Listen, I get it. It's sad. However, did you know that death isn't uncommon? In fact, statistics from ecology.com show that 151,600 people die each day. What does that mean to you or I? Probably nothing.

So why do we put these deaths on such a pedestal? Or here's an even better question: do we? Or are you just posting because you feel you should? Do you even mean it or was it just an impulse based on what everyone else was doing?

Does social media play a role in this? How on earth did we mourn celebrities before Facebook?

Megan Garber, a writer for The Atlantic, summed it up as turning your grief into content.

Think back to when Princess Diana died. Of course it was tragic and of course it made the news. I'd like to know what you did. If you weren't old enough I'd like you to ask someone who was what they did.

I'm sure they said, "Oh, that's terrible," and then went to work and possibly discussed it with some coworkers briefly.

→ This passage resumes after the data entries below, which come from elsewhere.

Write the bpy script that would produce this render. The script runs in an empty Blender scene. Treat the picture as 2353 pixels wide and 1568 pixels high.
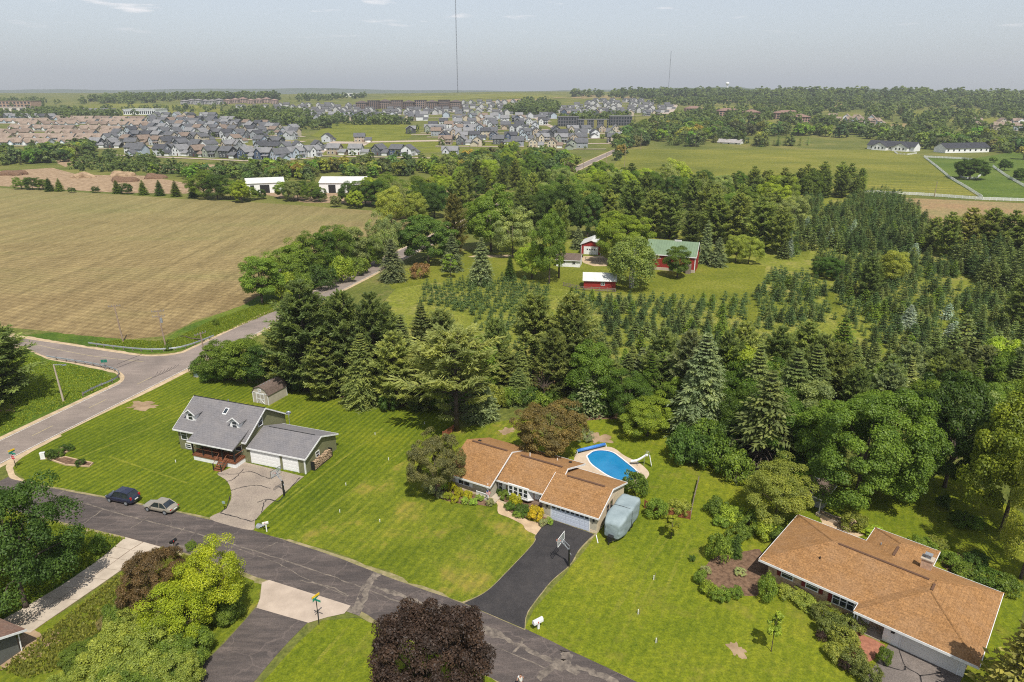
import bpy, bmesh, math, random
import numpy as np
from mathutils import Vector, Matrix
random.seed(7); RNG = np.random.default_rng(7)
R = math.radians
sc = bpy.context.scene
col = sc.collection
# ------------------------------------------------------------------ camera, sky, sun, exposure
HC = 50.0; FP = 1569.0; TH = math.atan(565 / FP); SN, CS = math.sin(TH), math.cos(TH)
cam_d = bpy.data.cameras.new('camera'); cam = bpy.data.objects.new('camera', cam_d); col.objects.link(cam)
cam.location = (0, 0, HC); cam.rotation_euler = (R(90) - TH, 0, 0)
cam_d.lens = 24.0; cam_d.sensor_width = 36.0; cam_d.clip_start = 0.5; cam_d.clip_end = 60000
sc.camera = cam
SUN_EL, SUN_AZ = 59.0, 163.0            # sun behind the camera, a little to the right
w = bpy.data.worlds.new('World'); sc.world = w; w.use_nodes = True
wn, wl = w.node_tree.nodes, w.node_tree.links
bg = wn['Background']; bg.inputs[1].default_value = 0.15
sky = wn.new('ShaderNodeTexSky'); sky.sky_type = 'NISHITA'; sky.sun_disc = False
sky.sun_elevation = R(SUN_EL); sky.sun_rotation = R(SUN_AZ); sky.altitude = 300; sky.air_density = 1.0; sky.dust_density = 1.2; sky.ozone_density = 3.0
tc = wn.new('ShaderNodeTexCoord'); sx = wn.new('ShaderNodeSeparateXYZ'); wl.new(tc.outputs['Generated'], sx.inputs[0])
zz = wn.new('ShaderNodeMath'); zz.operation = 'MAXIMUM'; zz.inputs[1].default_value = 0.0; wl.new(sx.outputs[2], zz.inputs[0])
za = wn.new('ShaderNodeMath'); za.operation = 'ADD'; za.inputs[1].default_value = 0.035; wl.new(zz.outputs[0], za.inputs[0])
dv = []
for i in (0, 1):
    m = wn.new('ShaderNodeMath'); m.operation = 'DIVIDE'; wl.new(sx.outputs[i], m.inputs[0]); wl.new(za.outputs[0], m.inputs[1]); dv.append(m)
cb = wn.new('ShaderNodeCombineXYZ'); wl.new(dv[0].outputs[0], cb.inputs[0]); wl.new(dv[1].outputs[0], cb.inputs[1])
cn = wn.new('ShaderNodeTexNoise'); cn.inputs['Scale'].default_value = 1.25; cn.inputs['Detail'].default_value = 7; cn.inputs['Roughness'].default_value = 0.55
wl.new(cb.outputs[0], cn.inputs['Vector'])
cr = wn.new('ShaderNodeValToRGB'); cr.color_ramp.elements[0].position = 0.60; cr.color_ramp.elements[1].position = 0.72
cr.color_ramp.elements[1].color = (1, 1, 1, 1); wl.new(cn.outputs[0], cr.inputs[0])
cm = wn.new('ShaderNodeMix'); cm.data_type = 'RGBA'; cm.inputs[7].default_value = (5.6, 5.4, 5.4, 1)
hs = wn.new('ShaderNodeHueSaturation'); hs.inputs['Saturation'].default_value = .48; hs.inputs['Value'].default_value = .63; wl.new(sky.outputs[0], hs.inputs['Color'])
cz = wn.new('ShaderNodeMapRange'); cz.inputs[1].default_value = .055; cz.inputs[2].default_value = .105; wl.new(sx.outputs[2], cz.inputs[0])
cx = wn.new('ShaderNodeMath'); cx.operation = 'MULTIPLY'; wl.new(cr.outputs[0], cx.inputs[0]); wl.new(cz.outputs[0], cx.inputs[1])
wl.new(cx.outputs[0], cm.inputs[0]); wl.new(hs.outputs[0], cm.inputs[6]); wl.new(cm.outputs[2], bg.inputs[0])
sd = bpy.data.lights.new('sun', 'SUN'); sd.energy = 4.0; sd.angle = R(0.53); sd.color = (1.0, 0.95, 0.86)
sun = bpy.data.objects.new('sun', sd); col.objects.link(sun)
sv = Vector((math.sin(R(SUN_AZ)) * math.cos(R(SUN_EL)), math.cos(R(SUN_AZ)) * math.cos(R(SUN_EL)), math.sin(R(SUN_EL))))
sun.rotation_euler = sv.to_track_quat('Z', 'Y').to_euler(); sun.location = sv * 300
sc.view_settings.view_transform = 'Standard'; sc.view_settings.look = 'None'; sc.view_settings.gamma = 1; sc.view_settings.use_curve_mapping = False
sc.view_settings.exposure = 0.57
sc.cycles.max_bounces = 5; sc.cycles.diffuse_bounces = 3; sc.cycles.glossy_bounces = 2; sc.cycles.transmission_bounces = 3
sc.cycles.transparent_max_bounces = 6; sc.cycles.volume_bounces = 0; sc.cycles.caustics_reflective = False; sc.cycles.caustics_refractive = False
sc.cycles.pixel_filter_type = 'BLACKMAN_HARRIS'; sc.cycles.filter_width = 1.1; sc.cycles.use_denoising = False; sc.cycles.use_adaptive_sampling = True; sc.cycles.adaptive_threshold = 0.01

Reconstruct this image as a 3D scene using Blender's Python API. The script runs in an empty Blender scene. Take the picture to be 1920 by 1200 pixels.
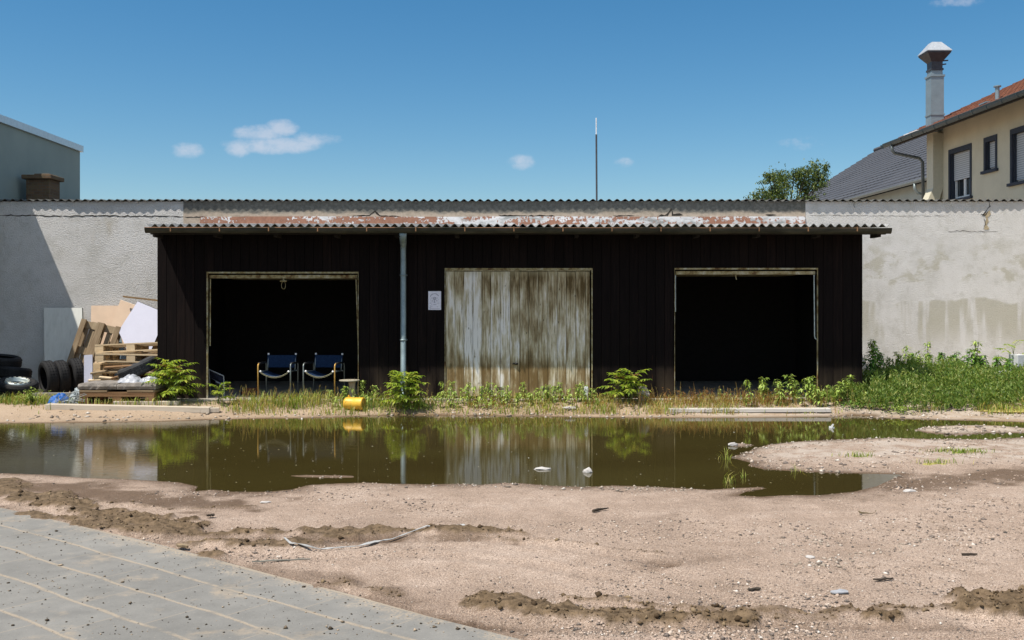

There wasn't this need for the public attention.

If given the choice to say quietly in your head, "That's really sad, he/she was such a big influence," or post it on Facebook and retweet it, what would you do?

According to the Times Union, a local young man recently died after battling an ongoing addiction to heroin. The young man's mother is using Facebook and local news to share his story.

You may know this person. If not, you may have experienced his struggles or know someone who has. You may have known his relatives but you certainly know his community.

Though George Michael's passing is sad, this one is closer to home.

In a local sense, what can we do to help our community? Can we educate ourselves and others on drugs in the Capital Region? Maybe we can help others we know who are struggling from addiction.

Let's take the time to mourn our neighbors and not figures.